Mayor Marion Barry announced yesterday that the city has received a $300,000 federal bonus for efficient management of its summer jobs program for youth, and lashed out at rival mayoral candidate Patricia Roberts Harris, who earlier this week criticized Barry's jobs and economic development programs.

The extra funds, coming from the U.S. Department of Labor, will be used this fall to supplement a program that provides part-time employment to high school students, Barry said at his regularly scheduled monthly news conference.

Democrat Harris, in her campaign's major statement on economic development, contended that Barry had placed too much emphasis on the eight-week summer jobs program -- which this year employed about 20,000 teen-agers -- at the expense of unemployed adults who were looking for work. The city's unemployment rate rose to 11.3 percent in June.

Barry said yesterday that Harris either was ill informed or was ignoring his record of having placed 51,227 people in year-round jobs since taking office in 1979, according to city government figures. About 7,500 of those jobs were created with local funds; the rest were financed through federal employment programs, the city figures indicate.

"Anyone who says 50,000 jobs is not a figure to be saluted and congratulated doesn't know what he's talking about," Barry said.

Mayoral candidate and City Council member John Ray also criticized Harris' proposal to create a semiprivate economic development corporation , saying yesterday, "Mrs. Harris is a bureaucrat and she gives us a typical bureaucrat's response: Whatever the problem is, it will be solved if we only create another new agency."

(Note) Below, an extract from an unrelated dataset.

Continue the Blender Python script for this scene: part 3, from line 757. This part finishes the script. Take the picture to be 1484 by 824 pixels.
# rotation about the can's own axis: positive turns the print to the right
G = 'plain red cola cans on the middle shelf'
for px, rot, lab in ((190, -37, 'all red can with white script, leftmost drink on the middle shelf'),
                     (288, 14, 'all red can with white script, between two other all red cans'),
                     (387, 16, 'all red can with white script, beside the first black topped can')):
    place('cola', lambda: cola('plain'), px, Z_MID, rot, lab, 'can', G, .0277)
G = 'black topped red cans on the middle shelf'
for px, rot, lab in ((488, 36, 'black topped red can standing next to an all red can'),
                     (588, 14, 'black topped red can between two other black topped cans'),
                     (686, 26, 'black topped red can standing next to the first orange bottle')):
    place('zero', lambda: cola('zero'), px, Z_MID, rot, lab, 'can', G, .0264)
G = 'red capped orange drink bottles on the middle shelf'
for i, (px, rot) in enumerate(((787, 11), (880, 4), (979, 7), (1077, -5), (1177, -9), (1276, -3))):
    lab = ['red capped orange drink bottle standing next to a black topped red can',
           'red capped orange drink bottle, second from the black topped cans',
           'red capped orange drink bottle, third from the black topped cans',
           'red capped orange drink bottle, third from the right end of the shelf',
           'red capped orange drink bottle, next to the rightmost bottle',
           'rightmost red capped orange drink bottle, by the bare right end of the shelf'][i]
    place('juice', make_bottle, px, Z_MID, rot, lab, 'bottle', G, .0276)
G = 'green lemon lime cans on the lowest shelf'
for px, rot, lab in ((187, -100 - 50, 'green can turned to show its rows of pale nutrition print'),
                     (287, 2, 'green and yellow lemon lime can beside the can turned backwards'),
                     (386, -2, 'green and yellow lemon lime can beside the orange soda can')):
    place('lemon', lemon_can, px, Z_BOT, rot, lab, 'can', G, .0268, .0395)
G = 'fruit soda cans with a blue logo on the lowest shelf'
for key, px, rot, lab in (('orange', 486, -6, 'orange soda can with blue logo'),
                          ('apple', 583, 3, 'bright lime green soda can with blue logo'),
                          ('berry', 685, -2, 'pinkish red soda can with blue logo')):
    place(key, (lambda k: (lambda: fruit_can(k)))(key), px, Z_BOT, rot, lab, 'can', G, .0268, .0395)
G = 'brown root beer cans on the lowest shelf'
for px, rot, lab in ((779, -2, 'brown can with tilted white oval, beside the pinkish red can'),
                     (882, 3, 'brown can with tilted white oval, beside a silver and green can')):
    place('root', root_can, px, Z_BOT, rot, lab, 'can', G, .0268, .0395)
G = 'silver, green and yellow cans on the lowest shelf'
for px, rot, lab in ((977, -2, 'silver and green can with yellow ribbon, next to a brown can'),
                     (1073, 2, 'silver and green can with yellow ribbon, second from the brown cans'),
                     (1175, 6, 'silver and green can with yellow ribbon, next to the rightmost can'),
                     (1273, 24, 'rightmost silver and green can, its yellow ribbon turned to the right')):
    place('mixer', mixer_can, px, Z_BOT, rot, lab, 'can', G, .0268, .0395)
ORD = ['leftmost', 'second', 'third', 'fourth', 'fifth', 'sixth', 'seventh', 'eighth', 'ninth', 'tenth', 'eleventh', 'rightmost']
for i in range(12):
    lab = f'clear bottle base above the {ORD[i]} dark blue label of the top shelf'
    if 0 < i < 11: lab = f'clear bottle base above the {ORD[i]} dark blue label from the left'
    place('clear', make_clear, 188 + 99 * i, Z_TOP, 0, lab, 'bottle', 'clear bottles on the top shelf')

On a separate matter, Barry denied that D.C. government employes have worked on his reelection campaign in violation of the U.S. Hatch Act prohibiting partisan political activity by federal or city employes. The federal Merit Systems Protection Board is investigating allegations that city workers who are members of the American Federation of Govenment Employees (AFGE) violated the law in working for Barry's reelection.

"I don't know of any D.C. government worker who has engaged in activities that would violate the Hatch Act," Barry said. "I'm not encouraging it. We have enough workers working full time in the campaign office to take care of our own business."

Barry said he suspected one of his opponents in the Sept. 14 Democratic mayoral contest of having instigated the probe as part of a "desperate tactic" to sidetrack his campaign. However, a merit board official said he did not believe the allegations originated with one of Barry's opponents.

Meanwhile, all three other Democratic mayoral candidates picked up the theme of alleged Hatch Act violations in the Barry campaign.

"I think he has more than liberally used government employes," said City Council member Charlene Drew Jarvis (D-Ward 4), adding that Barry "clearly is not respecting the Hatch Act.

Ray said, "I have pointed out on several occasions that I am concerned about the level of participation of city employes" in Barry's campaign. "There is a level . . . that says to hell with the Hatch Act," Ray said.

Harris called the reports of possible violations "very disturbing."